[Data excerpts]
⁂

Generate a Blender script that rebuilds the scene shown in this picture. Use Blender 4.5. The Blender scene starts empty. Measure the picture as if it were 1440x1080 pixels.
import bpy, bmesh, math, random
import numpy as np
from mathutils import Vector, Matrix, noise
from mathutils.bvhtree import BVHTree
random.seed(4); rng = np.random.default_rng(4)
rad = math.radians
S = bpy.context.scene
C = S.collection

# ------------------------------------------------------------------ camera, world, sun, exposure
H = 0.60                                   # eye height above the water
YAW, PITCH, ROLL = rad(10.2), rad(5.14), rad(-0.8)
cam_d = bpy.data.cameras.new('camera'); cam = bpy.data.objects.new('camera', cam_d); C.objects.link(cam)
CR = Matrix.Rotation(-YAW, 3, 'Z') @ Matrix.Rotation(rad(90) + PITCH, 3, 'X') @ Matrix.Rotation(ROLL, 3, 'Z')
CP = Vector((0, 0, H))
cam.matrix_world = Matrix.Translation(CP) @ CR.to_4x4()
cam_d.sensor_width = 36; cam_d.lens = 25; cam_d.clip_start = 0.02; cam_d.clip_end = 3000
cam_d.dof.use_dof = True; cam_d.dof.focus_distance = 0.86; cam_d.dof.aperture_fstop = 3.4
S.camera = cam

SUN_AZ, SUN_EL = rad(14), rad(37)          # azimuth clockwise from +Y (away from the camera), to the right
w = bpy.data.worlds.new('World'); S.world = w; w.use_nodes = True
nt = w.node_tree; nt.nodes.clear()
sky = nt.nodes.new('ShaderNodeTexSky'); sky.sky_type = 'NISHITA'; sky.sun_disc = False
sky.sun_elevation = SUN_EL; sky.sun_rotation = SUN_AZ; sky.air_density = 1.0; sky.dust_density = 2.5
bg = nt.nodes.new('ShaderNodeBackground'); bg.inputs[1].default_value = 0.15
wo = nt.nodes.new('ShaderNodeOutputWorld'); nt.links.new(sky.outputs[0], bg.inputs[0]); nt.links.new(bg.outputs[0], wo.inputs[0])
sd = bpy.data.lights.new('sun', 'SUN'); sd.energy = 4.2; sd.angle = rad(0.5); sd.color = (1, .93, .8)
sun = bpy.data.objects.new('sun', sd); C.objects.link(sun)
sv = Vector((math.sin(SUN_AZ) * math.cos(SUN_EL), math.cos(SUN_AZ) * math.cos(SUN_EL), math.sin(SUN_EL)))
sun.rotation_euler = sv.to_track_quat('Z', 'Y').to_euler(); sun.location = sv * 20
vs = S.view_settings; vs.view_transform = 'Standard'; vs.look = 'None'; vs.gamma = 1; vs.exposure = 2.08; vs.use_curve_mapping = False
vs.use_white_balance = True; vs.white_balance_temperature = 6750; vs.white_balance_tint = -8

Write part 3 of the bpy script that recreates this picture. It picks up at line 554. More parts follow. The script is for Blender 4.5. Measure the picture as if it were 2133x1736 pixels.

⁂

[What needs to be done] Scan the material and collect every line that contains "script".

[Solution for this task]
Generate a Blender script that rebuilds the scene shown in this picture. Use Blender 4.5. The Blender scene starts empty. Measure the picture as if it were 1440x1080 pixels.
Write part 3 of the bpy script that recreates this picture. It picks up at line 554. More parts follow. The script is for Blender 4.5. Measure the picture as if it were 2133x1736 pixels.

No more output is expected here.